Folha - Você apoiou Fernando Henrique Cardoso.
Tom - Eu apoiei e votei. Tenho esperança de que ele dê um jeito nessa miséria, que vem da má administração. O FHC é um homem ponderado, já foi preso como comunista, tem todas essas qualidades... Para nós, uma pessoa socialista representa um interesse real em resolver os problemas. Não é possível que o Brasil seja um país de meia dúzia de milionários.
Folha - Como você lida com a reputação de gênio?
Tom - De uma maneira geral, as pessoas me tratam de uma maneira muito simples. Sou avesso a uma coisa pomposa. A "Bíblia" diz que Deus separou o homem de suas obras. Você não é dono da sua obra. Aliás, com os contratos que nós assinamos, não somos donos mesmo (risos).

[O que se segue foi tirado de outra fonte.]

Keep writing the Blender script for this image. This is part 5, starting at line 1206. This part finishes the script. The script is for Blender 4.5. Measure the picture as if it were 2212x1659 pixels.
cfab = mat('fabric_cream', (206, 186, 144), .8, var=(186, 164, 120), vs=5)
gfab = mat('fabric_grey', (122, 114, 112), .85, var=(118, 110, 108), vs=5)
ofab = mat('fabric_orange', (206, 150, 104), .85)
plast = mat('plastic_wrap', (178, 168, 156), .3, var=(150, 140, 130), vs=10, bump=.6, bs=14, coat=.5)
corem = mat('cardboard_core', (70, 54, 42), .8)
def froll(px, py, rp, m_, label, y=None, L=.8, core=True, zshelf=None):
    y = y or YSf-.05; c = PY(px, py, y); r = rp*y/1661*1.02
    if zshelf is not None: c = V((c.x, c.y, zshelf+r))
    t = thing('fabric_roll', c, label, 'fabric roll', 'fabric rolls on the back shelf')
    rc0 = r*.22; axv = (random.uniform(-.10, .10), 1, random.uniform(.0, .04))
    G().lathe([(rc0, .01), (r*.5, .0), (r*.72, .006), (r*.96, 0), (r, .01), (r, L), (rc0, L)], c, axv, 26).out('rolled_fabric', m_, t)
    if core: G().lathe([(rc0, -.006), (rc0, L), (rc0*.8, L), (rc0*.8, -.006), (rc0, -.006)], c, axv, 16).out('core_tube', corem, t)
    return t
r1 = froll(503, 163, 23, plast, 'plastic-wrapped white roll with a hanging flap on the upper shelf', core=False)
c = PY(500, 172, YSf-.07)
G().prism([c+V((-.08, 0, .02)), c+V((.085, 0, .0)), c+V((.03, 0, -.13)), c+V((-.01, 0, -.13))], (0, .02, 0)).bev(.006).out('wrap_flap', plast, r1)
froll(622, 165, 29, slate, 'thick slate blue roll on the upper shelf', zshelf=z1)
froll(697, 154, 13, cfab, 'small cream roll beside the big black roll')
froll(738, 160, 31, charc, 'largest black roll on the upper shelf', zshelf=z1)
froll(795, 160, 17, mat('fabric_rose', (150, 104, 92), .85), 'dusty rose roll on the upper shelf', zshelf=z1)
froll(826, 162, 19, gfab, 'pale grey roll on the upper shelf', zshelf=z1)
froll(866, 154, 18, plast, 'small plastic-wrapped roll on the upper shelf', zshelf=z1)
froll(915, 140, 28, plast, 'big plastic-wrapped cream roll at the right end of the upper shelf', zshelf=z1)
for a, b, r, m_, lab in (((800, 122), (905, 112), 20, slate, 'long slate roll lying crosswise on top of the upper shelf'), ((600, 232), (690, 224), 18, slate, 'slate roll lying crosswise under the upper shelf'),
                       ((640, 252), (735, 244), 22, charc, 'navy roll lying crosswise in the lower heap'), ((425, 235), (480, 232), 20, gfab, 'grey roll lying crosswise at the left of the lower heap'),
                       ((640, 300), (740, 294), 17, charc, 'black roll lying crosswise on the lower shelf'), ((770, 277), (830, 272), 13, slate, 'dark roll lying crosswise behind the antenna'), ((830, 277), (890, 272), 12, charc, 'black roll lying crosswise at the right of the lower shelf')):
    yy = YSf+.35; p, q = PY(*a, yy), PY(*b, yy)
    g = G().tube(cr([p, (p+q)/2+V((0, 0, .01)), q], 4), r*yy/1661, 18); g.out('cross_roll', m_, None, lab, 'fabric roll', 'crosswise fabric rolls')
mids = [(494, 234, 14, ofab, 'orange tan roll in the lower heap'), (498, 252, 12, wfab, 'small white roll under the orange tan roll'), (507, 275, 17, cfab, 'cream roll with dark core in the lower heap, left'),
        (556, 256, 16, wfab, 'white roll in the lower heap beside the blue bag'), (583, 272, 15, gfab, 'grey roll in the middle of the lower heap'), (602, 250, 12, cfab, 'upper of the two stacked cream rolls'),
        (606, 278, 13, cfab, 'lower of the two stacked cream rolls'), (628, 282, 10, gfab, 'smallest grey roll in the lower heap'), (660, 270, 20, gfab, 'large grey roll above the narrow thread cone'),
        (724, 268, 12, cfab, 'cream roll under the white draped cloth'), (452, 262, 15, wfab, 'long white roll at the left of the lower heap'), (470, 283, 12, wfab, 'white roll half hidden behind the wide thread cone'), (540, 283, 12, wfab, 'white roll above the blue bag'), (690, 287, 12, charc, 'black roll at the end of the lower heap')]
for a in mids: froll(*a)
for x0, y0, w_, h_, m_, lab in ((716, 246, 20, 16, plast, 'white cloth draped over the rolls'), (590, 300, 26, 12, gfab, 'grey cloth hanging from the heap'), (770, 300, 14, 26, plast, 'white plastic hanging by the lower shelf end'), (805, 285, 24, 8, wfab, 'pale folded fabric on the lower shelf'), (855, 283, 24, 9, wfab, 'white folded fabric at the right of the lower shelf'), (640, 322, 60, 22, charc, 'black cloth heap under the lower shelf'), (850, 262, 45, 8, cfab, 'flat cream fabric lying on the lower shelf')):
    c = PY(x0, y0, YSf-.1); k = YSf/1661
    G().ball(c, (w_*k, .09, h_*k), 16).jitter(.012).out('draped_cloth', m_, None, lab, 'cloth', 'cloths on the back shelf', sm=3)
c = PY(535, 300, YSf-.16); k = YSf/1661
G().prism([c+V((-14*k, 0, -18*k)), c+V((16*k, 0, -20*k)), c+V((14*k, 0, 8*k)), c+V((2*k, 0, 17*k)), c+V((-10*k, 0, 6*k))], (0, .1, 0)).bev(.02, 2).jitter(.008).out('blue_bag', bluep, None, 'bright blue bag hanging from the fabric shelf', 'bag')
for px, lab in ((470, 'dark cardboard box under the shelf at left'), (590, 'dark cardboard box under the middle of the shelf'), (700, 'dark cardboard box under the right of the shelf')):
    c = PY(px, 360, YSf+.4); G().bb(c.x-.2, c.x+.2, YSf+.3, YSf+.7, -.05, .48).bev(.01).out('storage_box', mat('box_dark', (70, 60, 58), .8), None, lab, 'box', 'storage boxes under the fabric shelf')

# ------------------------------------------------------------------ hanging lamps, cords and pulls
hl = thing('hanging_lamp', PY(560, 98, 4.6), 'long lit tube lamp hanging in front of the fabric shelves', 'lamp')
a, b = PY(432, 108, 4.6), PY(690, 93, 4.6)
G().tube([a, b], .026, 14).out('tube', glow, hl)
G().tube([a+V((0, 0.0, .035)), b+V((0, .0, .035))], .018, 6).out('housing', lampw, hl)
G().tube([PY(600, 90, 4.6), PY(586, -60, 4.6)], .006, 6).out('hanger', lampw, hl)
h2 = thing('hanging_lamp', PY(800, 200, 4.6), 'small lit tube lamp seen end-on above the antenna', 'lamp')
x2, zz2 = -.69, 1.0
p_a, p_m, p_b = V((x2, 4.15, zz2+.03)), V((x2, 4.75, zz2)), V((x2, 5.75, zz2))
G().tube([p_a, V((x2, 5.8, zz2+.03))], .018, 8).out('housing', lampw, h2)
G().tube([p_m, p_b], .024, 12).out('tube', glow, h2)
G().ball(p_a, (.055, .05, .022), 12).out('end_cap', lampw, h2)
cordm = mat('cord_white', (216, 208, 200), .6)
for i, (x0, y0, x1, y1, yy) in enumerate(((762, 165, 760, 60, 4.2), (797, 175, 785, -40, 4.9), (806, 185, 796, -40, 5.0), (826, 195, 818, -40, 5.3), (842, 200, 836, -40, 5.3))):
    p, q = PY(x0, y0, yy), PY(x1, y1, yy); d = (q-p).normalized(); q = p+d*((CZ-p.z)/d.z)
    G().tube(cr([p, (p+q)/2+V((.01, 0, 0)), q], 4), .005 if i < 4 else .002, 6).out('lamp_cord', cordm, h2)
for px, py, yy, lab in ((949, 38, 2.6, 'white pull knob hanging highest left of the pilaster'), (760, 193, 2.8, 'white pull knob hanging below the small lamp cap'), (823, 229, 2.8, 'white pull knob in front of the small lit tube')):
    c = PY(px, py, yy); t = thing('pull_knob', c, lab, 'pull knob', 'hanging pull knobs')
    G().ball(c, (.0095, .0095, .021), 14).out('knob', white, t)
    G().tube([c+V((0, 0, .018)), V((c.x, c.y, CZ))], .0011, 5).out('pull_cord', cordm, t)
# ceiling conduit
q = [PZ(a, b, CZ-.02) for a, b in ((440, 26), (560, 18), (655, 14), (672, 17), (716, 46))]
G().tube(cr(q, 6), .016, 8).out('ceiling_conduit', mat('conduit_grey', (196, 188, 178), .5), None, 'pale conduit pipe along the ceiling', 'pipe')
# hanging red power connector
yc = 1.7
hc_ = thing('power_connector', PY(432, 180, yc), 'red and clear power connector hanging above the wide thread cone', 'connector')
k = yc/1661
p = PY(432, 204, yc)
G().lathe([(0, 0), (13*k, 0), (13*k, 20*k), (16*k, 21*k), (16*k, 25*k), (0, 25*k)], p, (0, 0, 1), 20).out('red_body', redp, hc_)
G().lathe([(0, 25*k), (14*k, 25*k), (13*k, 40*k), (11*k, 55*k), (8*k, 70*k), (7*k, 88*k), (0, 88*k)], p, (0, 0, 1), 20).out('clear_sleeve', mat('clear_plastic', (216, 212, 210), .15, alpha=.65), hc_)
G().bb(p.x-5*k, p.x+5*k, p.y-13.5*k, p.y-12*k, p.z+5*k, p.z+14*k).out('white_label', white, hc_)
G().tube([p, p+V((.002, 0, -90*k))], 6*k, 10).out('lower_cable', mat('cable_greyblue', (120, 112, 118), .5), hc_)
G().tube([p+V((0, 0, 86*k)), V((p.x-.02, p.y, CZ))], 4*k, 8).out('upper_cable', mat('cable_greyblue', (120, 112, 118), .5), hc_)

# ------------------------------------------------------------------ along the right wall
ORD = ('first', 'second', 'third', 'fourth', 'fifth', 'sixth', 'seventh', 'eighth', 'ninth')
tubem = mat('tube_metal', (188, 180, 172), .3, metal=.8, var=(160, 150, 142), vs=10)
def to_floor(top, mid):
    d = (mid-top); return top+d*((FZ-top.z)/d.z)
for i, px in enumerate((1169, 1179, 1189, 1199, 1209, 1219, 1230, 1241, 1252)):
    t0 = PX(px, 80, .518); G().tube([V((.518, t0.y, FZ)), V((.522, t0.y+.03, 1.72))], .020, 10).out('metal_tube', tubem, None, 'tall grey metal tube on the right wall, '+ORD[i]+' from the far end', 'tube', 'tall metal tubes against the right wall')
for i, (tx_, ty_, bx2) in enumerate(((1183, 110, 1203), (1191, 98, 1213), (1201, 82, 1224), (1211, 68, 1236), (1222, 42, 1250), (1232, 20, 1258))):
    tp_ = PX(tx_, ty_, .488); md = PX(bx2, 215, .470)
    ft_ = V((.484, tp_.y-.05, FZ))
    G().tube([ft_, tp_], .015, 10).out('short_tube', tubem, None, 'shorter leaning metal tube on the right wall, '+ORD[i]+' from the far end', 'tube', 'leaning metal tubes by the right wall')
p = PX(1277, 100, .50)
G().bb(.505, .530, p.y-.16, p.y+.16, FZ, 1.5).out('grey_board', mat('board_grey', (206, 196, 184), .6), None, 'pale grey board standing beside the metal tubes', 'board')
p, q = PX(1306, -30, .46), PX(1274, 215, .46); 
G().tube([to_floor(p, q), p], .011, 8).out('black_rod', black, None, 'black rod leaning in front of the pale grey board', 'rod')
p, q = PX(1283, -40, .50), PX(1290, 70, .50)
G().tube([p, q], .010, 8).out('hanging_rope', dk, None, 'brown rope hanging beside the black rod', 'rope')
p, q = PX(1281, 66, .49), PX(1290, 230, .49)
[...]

A única vantagem que o guerreiro tem sobre os seus colegas homens é que o guerreiro sabe que vai morrer, então as coisas ficam mais importantes. Ele sabe que tem que fazer as coisas a tempo. Isso está no Castañeda.
Folha - Você pensa em trabalhar com novos parceiros, novos músicos?

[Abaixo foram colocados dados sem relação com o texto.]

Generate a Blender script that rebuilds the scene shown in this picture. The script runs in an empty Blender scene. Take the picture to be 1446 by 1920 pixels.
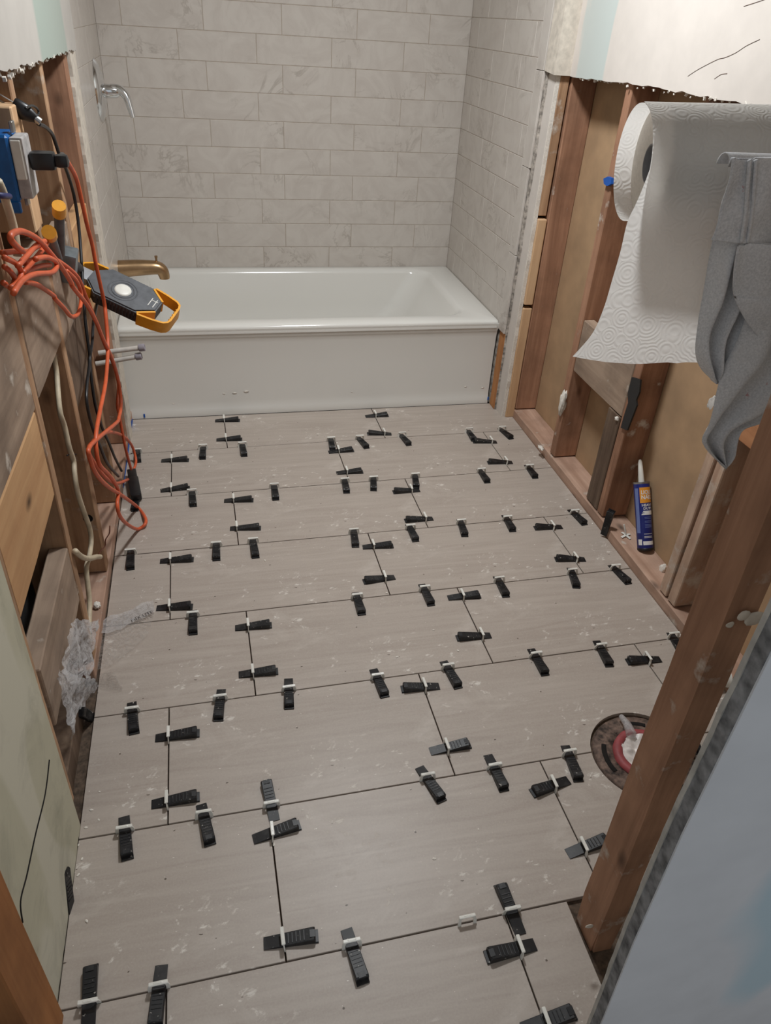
import bpy, bmesh, math, random
from mathutils import Vector, Matrix, noise
from mathutils.geometry import tessellate_polygon
random.seed(7)
S = bpy.context.scene
COL = S.collection
# ---------------------------------------------------------------- camera
W, H, F = 1446.0, 1920.0, 1370.86
CP = Vector((-0.11052, -2.51381, 1.37959))
CM = Matrix(((0.9752887, 0.0742539, -0.2080826), (-0.2135115, 0.5588542, -0.8013082), (0.0567875, 0.8259348, 0.5608983)))
cam = bpy.data.cameras.new('camera'); co = bpy.data.objects.new('camera', cam); COL.objects.link(co)
cam.sensor_fit = 'VERTICAL'; cam.sensor_height = 36.0; cam.lens = F / H * 36.0
cam.clip_start = 0.02
co.matrix_world = Matrix.Translation(CP) @ CM.to_4x4()
S.camera = co
def at(x, y, ax, v):
    """point of the room seen at a pixel of the photograph, on the real plane X, Y or Z = v"""
    i = 'XYZ'.index(ax)
    d = CM @ Vector(((x - W / 2) / F, -(y - H / 2) / F, -1.0))
    return CP + d * ((v - CP[i]) / d[i])
# ---------------------------------------------------------------- world, lights, exposure
wd = bpy.data.worlds.new('world'); S.world = wd; wd.use_nodes = True
wd.node_tree.nodes['Background'].inputs[0].default_value = (0.90, 0.95, 1.0, 1)
wd.node_tree.nodes['Background'].inputs[1].default_value = 0.47
S.view_settings.view_transform = 'Standard'; S.view_settings.look = 'None'
S.view_settings.gamma = 1.0; S.view_settings.use_curve_mapping = False
S.view_settings.exposure = 0.0
LP = Vector((0.38, -0.56, 2.17))
la = bpy.data.lights.new('ceiling_lamp_light', 'AREA'); la.shape = 'DISK'; la.size = 0.26
la.energy = 27.5; la.color = (.94, 0.975, 1.0)
lo = bpy.data.objects.new('ceiling_lamp_light', la); COL.objects.link(lo); lo.location = LP
# ---------------------------------------------------------------- helpers
def lin(c):
    return tuple(((v / 255.0) / 12.92 if v / 255.0 <= 0.04045 else ((v / 255.0 + 0.055) / 1.055) ** 2.4) for v in c) + (1.0,)
class Mat:
    def __init__(s, name, rough=0.6, metal=0.0, spec=0.5):
        s.m = bpy.data.materials.new(name); s.m.use_nodes = True; s.t = s.m.node_tree; s.n = s.t.nodes
        s.b = s.n['Principled BSDF']; s.b.inputs['Roughness'].default_value = rough
        s.b.inputs['Metallic'].default_value = metal; s.b.inputs['Specular IOR Level'].default_value = spec
        s._v = None
    def l(s, a, b): s.t.links.new(a, b)
    def vec(s, scale=(1, 1, 1), rnd=True, rot=(0, 0, 0)):
        tc = s.n.new('ShaderNodeTexCoord'); mp = s.n.new('ShaderNodeMapping')
        mp.inputs['Scale'].default_value = scale; mp.inputs['Rotation'].default_value = rot
        if rnd:
            oi = s.n.new('ShaderNodeObjectInfo'); ad = s.n.new('ShaderNodeVectorMath'); ad.operation = 'ADD'
            mu = s.n.new('ShaderNodeMath'); mu.operation = 'MULTIPLY'; mu.inputs[1].default_value = 37.0
            s.l(oi.outputs['Random'], mu.inputs[0]); s.l(mu.outputs[0], ad.inputs[1]); s.l(tc.outputs['Object'], ad.inputs[0])
            s.l(ad.outputs[0], mp.inputs[0])
        else:
            s.l(tc.outputs['Object'], mp.inputs[0])
        return mp.outputs[0]
    def noise(s, v, scale=5, detail=4, rough=.55, dist=0):
        t = s.n.new('ShaderNodeTexNoise'); t.inputs['Scale'].default_value = scale; t.inputs['Detail'].default_value = detail
        t.inputs['Roughness'].default_value = rough; t.inputs['Distortion'].default_value = dist
        s.l(v, t.inputs['Vector']); return t.outputs['Fac']
    def ramp(s, fac, stops):
        r = s.n.new('ShaderNodeValToRGB'); e = r.color_ramp.elements
        while len(e) < len(stops): e.new(0.5)
        for k, (p, c) in enumerate(stops):
            e[k].position = p; e[k].color = c if len(c) == 4 and max(c) <= 1.0 else lin(c)
        s.l(fac, r.inputs[0]); return r.outputs[0]
    def mix(s, f, a, b, mode='MIX'):
        m = s.n.new('ShaderNodeMix'); m.data_type = 'RGBA'; m.blend_type = mode
        for k, v in ((0, f), (6, a), (7, b)):
            if isinstance(v, (int, float)): m.inputs[k].default_value = v
            elif isinstance(v, tuple): m.inputs[k].default_value = v
            else: s.l(v, m.inputs[k])
        return m.outputs[2]
    def bump(s, h, strength=.3, dist=.002):
        b = s.n.new('ShaderNodeBump'); b.inputs['Strength'].default_value = strength; b.inputs['Distance'].default_value = dist
        s.l(h, b.inputs['Height']); s.l(b.outputs[0], s.b.inputs['Normal'])
    def color(s, c):
        if isinstance(c, tuple): s.b.inputs['Base Color'].default_value = c
        else: s.l(c, s.b.inputs['Base Color'])
        return s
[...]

Tom - Essa palavra "novo" é a palavra mais usada nos anúncios. Que eu saiba, a única coisa que tem de novo todos os dias é o sol de manhã. Mas eu acredito ser o mesmo sol que iluminava o meu tataravô.
Folha - Vai haver mesmo uma autobiografia?
Tom - Como é que eu vou achar tempo para fazer uma autobiografia? Me ofereceram dinheiro em Nova York para que eu escrevesse, direto em inglês. Mas precisa de tempo para fazer isso, teria que ficar sentado num computador. Gostaria de escrever para esclarecer coisas. Se tiver tempo, eu faço. Mas também deve ser uma coisa um pouco dolorosa.
Folha - Qual é a sua religião?
Tom - Eu sou nascido católico, mas nunca fui muito de ir à Igreja. Eu creio em Deus. Tem a ver com tudo, com a música, com a natureza. Está nas árvores, nos passarinhos, nas mulheres.
Folha - Como lida com a velhice?
Tom - Velhice é boa, mas... Perguntaram pro Drummond como é que é ficar velho. "É uma merda", ele disse. "Não queira ficar não, porque é uma porcaria." Vou fazer 68 anos agora em janeiro. Tenho amigos meus que estão carecas e não querem mais saber de nada. Mas a vida é isso mesmo, chega uma hora que tem que descansar um pouco.